## GOAL
Only the pictures are left out: repeat the rest of the entries exactly.

[Scene modeling code data]
****

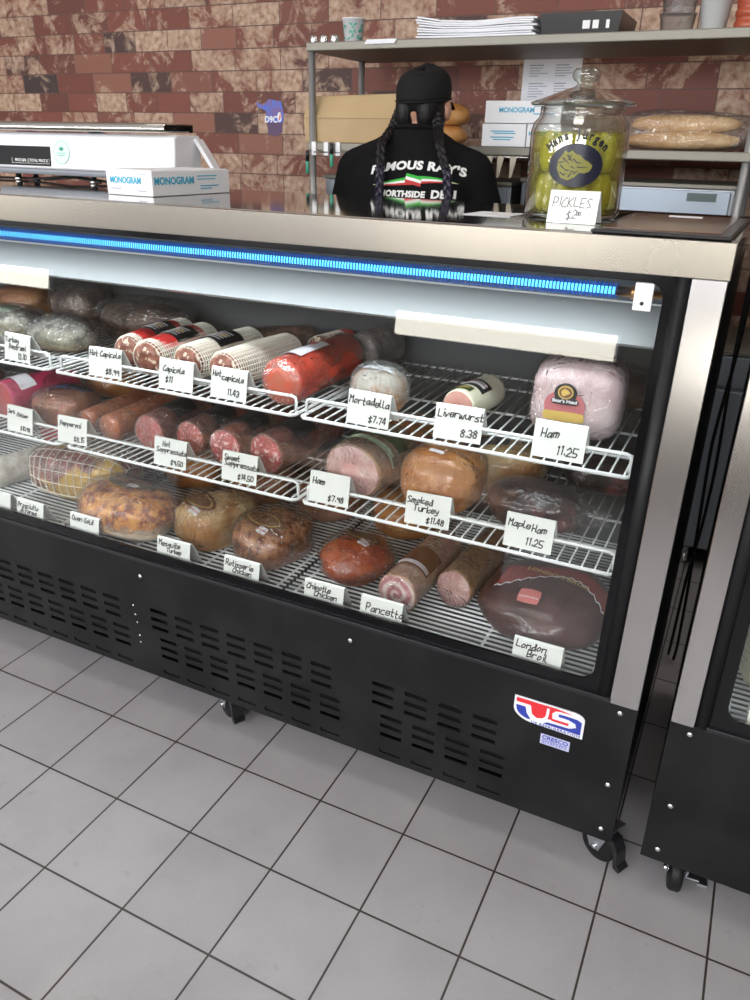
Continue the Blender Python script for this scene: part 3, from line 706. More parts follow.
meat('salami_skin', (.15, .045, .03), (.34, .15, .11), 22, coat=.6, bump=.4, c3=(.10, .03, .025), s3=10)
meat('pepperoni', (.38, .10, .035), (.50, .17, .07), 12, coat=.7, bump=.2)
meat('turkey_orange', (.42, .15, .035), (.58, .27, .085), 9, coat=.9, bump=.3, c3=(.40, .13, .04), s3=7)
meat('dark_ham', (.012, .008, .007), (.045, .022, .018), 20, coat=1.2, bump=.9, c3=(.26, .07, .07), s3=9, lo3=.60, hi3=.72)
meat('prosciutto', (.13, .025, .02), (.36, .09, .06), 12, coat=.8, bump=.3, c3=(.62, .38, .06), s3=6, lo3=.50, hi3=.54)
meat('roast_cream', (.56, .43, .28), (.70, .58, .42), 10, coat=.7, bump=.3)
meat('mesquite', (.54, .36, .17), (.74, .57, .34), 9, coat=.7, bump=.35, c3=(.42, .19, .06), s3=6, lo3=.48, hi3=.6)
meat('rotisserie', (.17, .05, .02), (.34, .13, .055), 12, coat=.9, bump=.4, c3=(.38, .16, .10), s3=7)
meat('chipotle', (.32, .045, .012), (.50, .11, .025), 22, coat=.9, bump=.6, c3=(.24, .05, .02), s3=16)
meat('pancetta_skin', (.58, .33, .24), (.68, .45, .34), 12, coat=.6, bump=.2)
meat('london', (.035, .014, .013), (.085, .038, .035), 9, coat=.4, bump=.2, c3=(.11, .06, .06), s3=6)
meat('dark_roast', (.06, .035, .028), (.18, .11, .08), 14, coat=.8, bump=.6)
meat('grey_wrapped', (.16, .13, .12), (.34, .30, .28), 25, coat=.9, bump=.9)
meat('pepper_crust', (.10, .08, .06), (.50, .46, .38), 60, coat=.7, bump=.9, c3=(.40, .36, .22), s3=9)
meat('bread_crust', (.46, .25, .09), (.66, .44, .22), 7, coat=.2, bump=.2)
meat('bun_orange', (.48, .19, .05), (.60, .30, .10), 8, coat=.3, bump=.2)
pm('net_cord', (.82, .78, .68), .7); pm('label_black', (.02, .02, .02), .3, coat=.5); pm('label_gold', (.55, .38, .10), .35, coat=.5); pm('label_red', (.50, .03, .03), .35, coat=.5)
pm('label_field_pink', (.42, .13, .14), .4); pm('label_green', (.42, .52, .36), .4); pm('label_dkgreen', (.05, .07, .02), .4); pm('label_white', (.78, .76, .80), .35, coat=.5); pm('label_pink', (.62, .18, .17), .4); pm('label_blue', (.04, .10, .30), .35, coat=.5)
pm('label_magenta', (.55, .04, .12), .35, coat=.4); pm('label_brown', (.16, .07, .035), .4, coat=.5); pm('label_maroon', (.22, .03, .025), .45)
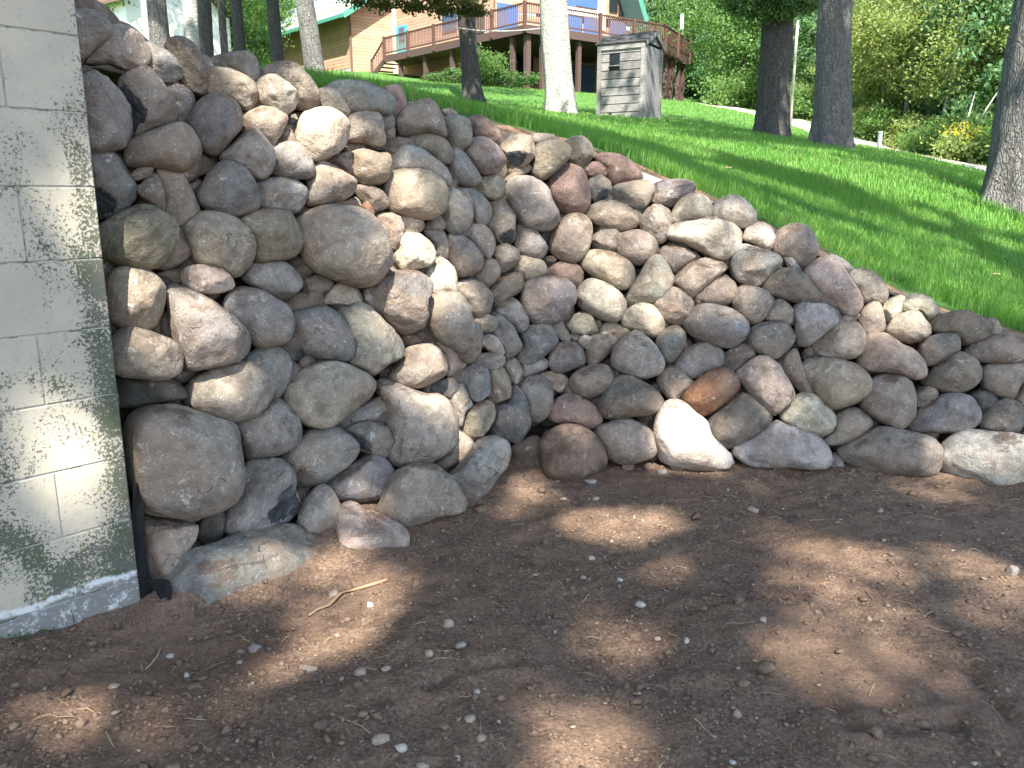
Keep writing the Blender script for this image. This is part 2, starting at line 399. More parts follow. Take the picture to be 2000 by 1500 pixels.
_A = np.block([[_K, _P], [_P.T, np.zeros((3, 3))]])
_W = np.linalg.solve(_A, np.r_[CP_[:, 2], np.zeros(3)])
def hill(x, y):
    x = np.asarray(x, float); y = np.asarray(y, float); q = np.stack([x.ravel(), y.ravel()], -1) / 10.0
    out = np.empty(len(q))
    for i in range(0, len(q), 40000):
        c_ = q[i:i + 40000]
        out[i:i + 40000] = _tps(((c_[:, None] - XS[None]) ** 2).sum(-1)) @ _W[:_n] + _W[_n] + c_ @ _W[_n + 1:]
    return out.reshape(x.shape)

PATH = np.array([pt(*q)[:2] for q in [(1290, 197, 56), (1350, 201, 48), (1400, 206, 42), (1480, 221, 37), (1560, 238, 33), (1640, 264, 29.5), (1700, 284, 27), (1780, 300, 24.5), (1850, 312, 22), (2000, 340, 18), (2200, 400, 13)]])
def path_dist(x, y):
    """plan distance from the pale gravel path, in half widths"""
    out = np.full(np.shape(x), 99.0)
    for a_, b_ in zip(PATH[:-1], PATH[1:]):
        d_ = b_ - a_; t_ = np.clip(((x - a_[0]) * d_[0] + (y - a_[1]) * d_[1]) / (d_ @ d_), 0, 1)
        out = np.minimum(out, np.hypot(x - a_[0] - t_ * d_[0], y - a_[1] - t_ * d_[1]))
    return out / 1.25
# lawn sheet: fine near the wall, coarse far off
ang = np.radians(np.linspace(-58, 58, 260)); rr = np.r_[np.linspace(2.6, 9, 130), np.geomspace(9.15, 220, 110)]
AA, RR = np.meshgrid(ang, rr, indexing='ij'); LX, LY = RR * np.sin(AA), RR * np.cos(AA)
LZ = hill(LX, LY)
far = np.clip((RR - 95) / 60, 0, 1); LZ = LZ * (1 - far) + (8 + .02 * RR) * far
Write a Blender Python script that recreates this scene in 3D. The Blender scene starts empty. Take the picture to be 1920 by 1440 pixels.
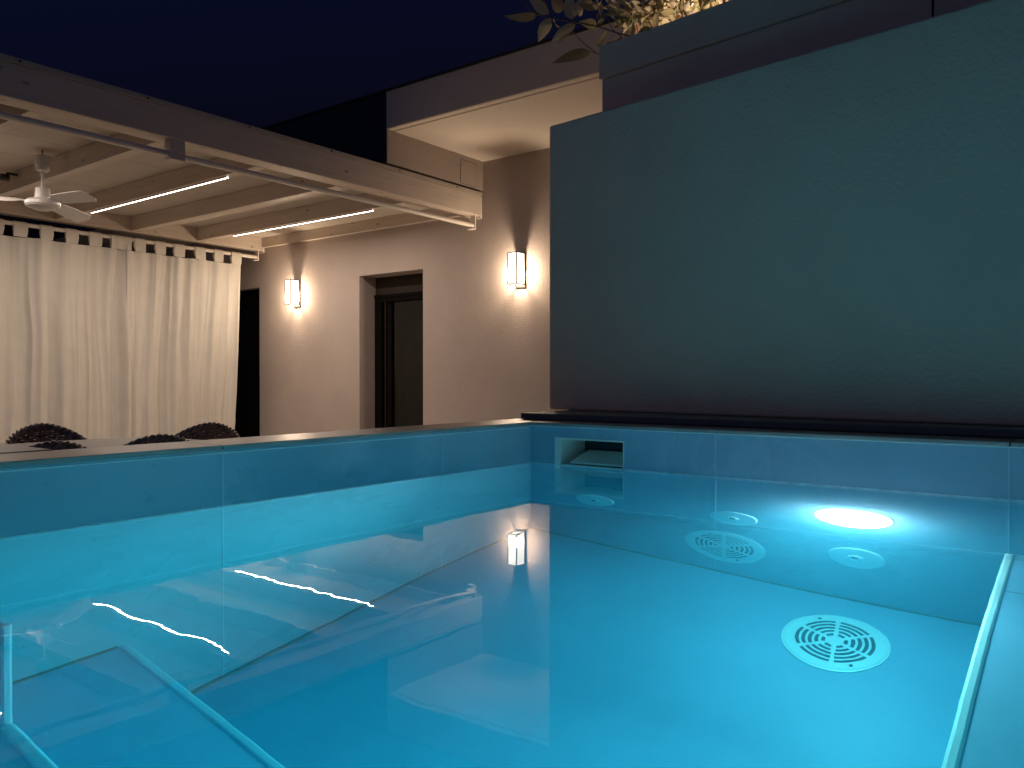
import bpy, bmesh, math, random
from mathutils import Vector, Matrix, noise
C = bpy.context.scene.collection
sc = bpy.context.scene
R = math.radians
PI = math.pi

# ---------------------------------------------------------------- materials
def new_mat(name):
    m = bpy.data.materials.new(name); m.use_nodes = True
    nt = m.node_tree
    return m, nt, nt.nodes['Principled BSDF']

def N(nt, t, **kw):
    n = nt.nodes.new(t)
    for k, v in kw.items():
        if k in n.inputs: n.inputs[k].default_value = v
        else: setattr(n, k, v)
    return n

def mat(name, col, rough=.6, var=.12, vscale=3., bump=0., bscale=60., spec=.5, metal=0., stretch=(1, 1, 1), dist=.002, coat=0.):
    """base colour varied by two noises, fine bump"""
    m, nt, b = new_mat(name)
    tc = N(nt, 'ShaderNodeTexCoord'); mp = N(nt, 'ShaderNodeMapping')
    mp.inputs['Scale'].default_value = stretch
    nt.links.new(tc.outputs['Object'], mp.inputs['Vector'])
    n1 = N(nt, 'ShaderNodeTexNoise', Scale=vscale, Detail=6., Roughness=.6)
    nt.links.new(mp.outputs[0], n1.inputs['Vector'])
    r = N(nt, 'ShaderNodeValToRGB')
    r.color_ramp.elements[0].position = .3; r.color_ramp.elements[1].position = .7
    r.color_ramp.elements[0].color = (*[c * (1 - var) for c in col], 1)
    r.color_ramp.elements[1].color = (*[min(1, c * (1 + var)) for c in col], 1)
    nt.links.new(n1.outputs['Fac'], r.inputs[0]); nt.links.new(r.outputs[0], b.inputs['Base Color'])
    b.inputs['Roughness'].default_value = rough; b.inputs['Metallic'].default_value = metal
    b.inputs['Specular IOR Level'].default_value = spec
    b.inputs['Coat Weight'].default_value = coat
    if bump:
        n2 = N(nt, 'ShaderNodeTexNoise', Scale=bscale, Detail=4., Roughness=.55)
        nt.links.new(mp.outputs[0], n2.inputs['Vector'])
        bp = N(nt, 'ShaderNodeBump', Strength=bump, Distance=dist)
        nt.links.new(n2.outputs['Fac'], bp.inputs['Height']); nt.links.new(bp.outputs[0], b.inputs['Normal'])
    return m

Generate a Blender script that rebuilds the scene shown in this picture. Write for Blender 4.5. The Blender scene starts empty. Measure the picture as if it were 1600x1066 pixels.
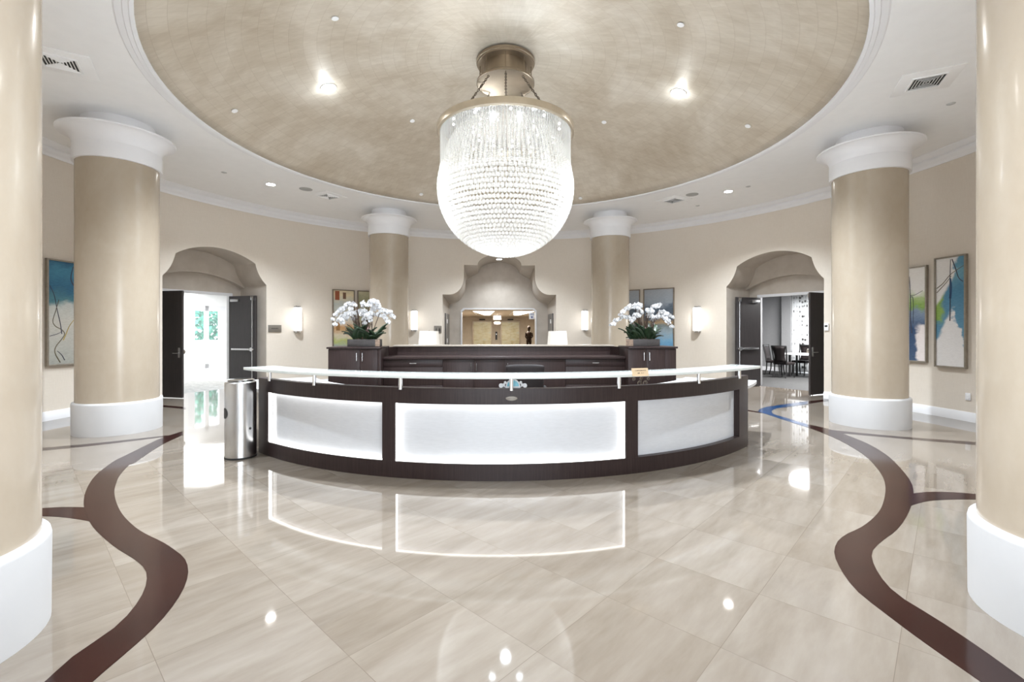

****

## IN RESPONSE
Continue the Blender Python script for this scene: part 3, from line 706. More parts follow.
meat('salami_skin', (.15, .045, .03), (.34, .15, .11), 22, coat=.6, bump=.4, c3=(.10, .03, .025), s3=10)
meat('pepperoni', (.38, .10, .035), (.50, .17, .07), 12, coat=.7, bump=.2)
meat('turkey_orange', (.42, .15, .035), (.58, .27, .085), 9, coat=.9, bump=.3, c3=(.40, .13, .04), s3=7)
meat('dark_ham', (.012, .008, .007), (.045, .022, .018), 20, coat=1.2, bump=.9, c3=(.26, .07, .07), s3=9, lo3=.60, hi3=.72)
meat('prosciutto', (.13, .025, .02), (.36, .09, .06), 12, coat=.8, bump=.3, c3=(.62, .38, .06), s3=6, lo3=.50, hi3=.54)
meat('roast_cream', (.56, .43, .28), (.70, .58, .42), 10, coat=.7, bump=.3)
meat('mesquite', (.54, .36, .17), (.74, .57, .34), 9, coat=.7, bump=.35, c3=(.42, .19, .06), s3=6, lo3=.48, hi3=.6)
meat('rotisserie', (.17, .05, .02), (.34, .13, .055), 12, coat=.9, bump=.4, c3=(.38, .16, .10), s3=7)
meat('chipotle', (.32, .045, .012), (.50, .11, .025), 22, coat=.9, bump=.6, c3=(.24, .05, .02), s3=16)
meat('pancetta_skin', (.58, .33, .24), (.68, .45, .34), 12, coat=.6, bump=.2)
meat('london', (.035, .014, .013), (.085, .038, .035), 9, coat=.4, bump=.2, c3=(.11, .06, .06), s3=6)
meat('dark_roast', (.06, .035, .028), (.18, .11, .08), 14, coat=.8, bump=.6)
meat('grey_wrapped', (.16, .13, .12), (.34, .30, .28), 25, coat=.9, bump=.9)
meat('pepper_crust', (.10, .08, .06), (.50, .46, .38), 60, coat=.7, bump=.9, c3=(.40, .36, .22), s3=9)
meat('bread_crust', (.46, .25, .09), (.66, .44, .22), 7, coat=.2, bump=.2)
meat('bun_orange', (.48, .19, .05), (.60, .30, .10), 8, coat=.3, bump=.2)
pm('net_cord', (.82, .78, .68), .7); pm('label_black', (.02, .02, .02), .3, coat=.5); pm('label_gold', (.55, .38, .10), .35, coat=.5); pm('label_red', (.50, .03, .03), .35, coat=.5)
pm('label_field_pink', (.42, .13, .14), .4); pm('label_green', (.42, .52, .36), .4); pm('label_dkgreen', (.05, .07, .02), .4); pm('label_white', (.78, .76, .80), .35, coat=.5); pm('label_pink', (.62, .18, .17), .4); pm('label_blue', (.04, .10, .30), .35, coat=.5)
pm('label_magenta', (.55, .04, .12), .35, coat=.4); pm('label_brown', (.16, .07, .035), .4, coat=.5); pm('label_maroon', (.22, .03, .025), .45)
Keep writing the Blender script for this image. This is part 2, starting at line 399. More parts follow. Take the picture to be 2000 by 1500 pixels.
_A = np.block([[_K, _P], [_P.T, np.zeros((3, 3))]])
_W = np.linalg.solve(_A, np.r_[CP_[:, 2], np.zeros(3)])
def hill(x, y):
    x = np.asarray(x, float); y = np.asarray(y, float); q = np.stack([x.ravel(), y.ravel()], -1) / 10.0
    out = np.empty(len(q))
    for i in range(0, len(q), 40000):
        c_ = q[i:i + 40000]
        out[i:i + 40000] = _tps(((c_[:, None] - XS[None]) ** 2).sum(-1)) @ _W[:_n] + _W[_n] + c_ @ _W[_n + 1:]
    return out.reshape(x.shape)

PATH = np.array([pt(*q)[:2] for q in [(1290, 197, 56), (1350, 201, 48), (1400, 206, 42), (1480, 221, 37), (1560, 238, 33), (1640, 264, 29.5), (1700, 284, 27), (1780, 300, 24.5), (1850, 312, 22), (2000, 340, 18), (2200, 400, 13)]])
def path_dist(x, y):
    """plan distance from the pale gravel path, in half widths"""
    out = np.full(np.shape(x), 99.0)
    for a_, b_ in zip(PATH[:-1], PATH[1:]):
        d_ = b_ - a_; t_ = np.clip(((x - a_[0]) * d_[0] + (y - a_[1]) * d_[1]) / (d_ @ d_), 0, 1)
        out = np.minimum(out, np.hypot(x - a_[0] - t_ * d_[0], y - a_[1] - t_ * d_[1]))
    return out / 1.25
# lawn sheet: fine near the wall, coarse far off
ang = np.radians(np.linspace(-58, 58, 260)); rr = np.r_[np.linspace(2.6, 9, 130), np.geomspace(9.15, 220, 110)]
AA, RR = np.meshgrid(ang, rr, indexing='ij'); LX, LY = RR * np.sin(AA), RR * np.cos(AA)
LZ = hill(LX, LY)
far = np.clip((RR - 95) / 60, 0, 1); LZ = LZ * (1 - far) + (8 + .02 * RR) * far
Write a Blender Python script that recreates this scene in 3D. The Blender scene starts empty. Take the picture to be 1920 by 1440 pixels.
import bpy, bmesh, math, random
from mathutils import Vector, Matrix, noise
C = bpy.context.scene.collection
sc = bpy.context.scene
R = math.radians
PI = math.pi

# ---------------------------------------------------------------- materials
def new_mat(name):
    m = bpy.data.materials.new(name); m.use_nodes = True
    nt = m.node_tree
    return m, nt, nt.nodes['Principled BSDF']

def N(nt, t, **kw):
    n = nt.nodes.new(t)
    for k, v in kw.items():
        if k in n.inputs: n.inputs[k].default_value = v
        else: setattr(n, k, v)
    return n

def mat(name, col, rough=.6, var=.12, vscale=3., bump=0., bscale=60., spec=.5, metal=0., stretch=(1, 1, 1), dist=.002, coat=0.):
    """base colour varied by two noises, fine bump"""
    m, nt, b = new_mat(name)
    tc = N(nt, 'ShaderNodeTexCoord'); mp = N(nt, 'ShaderNodeMapping')
    mp.inputs['Scale'].default_value = stretch
    nt.links.new(tc.outputs['Object'], mp.inputs['Vector'])
    n1 = N(nt, 'ShaderNodeTexNoise', Scale=vscale, Detail=6., Roughness=.6)
    nt.links.new(mp.outputs[0], n1.inputs['Vector'])
    r = N(nt, 'ShaderNodeValToRGB')
    r.color_ramp.elements[0].position = .3; r.color_ramp.elements[1].position = .7
    r.color_ramp.elements[0].color = (*[c * (1 - var) for c in col], 1)
    r.color_ramp.elements[1].color = (*[min(1, c * (1 + var)) for c in col], 1)
    nt.links.new(n1.outputs['Fac'], r.inputs[0]); nt.links.new(r.outputs[0], b.inputs['Base Color'])
    b.inputs['Roughness'].default_value = rough; b.inputs['Metallic'].default_value = metal
    b.inputs['Specular IOR Level'].default_value = spec
    b.inputs['Coat Weight'].default_value = coat
    if bump:
        n2 = N(nt, 'ShaderNodeTexNoise', Scale=bscale, Detail=4., Roughness=.55)
        nt.links.new(mp.outputs[0], n2.inputs['Vector'])
        bp = N(nt, 'ShaderNodeBump', Strength=bump, Distance=dist)
        nt.links.new(n2.outputs['Fac'], bp.inputs['Height']); nt.links.new(bp.outputs[0], b.inputs['Normal'])
    return m

Generate a Blender script that rebuilds the scene shown in this picture. Write for Blender 4.5. The Blender scene starts empty. Measure the picture as if it were 1600x1066 pixels.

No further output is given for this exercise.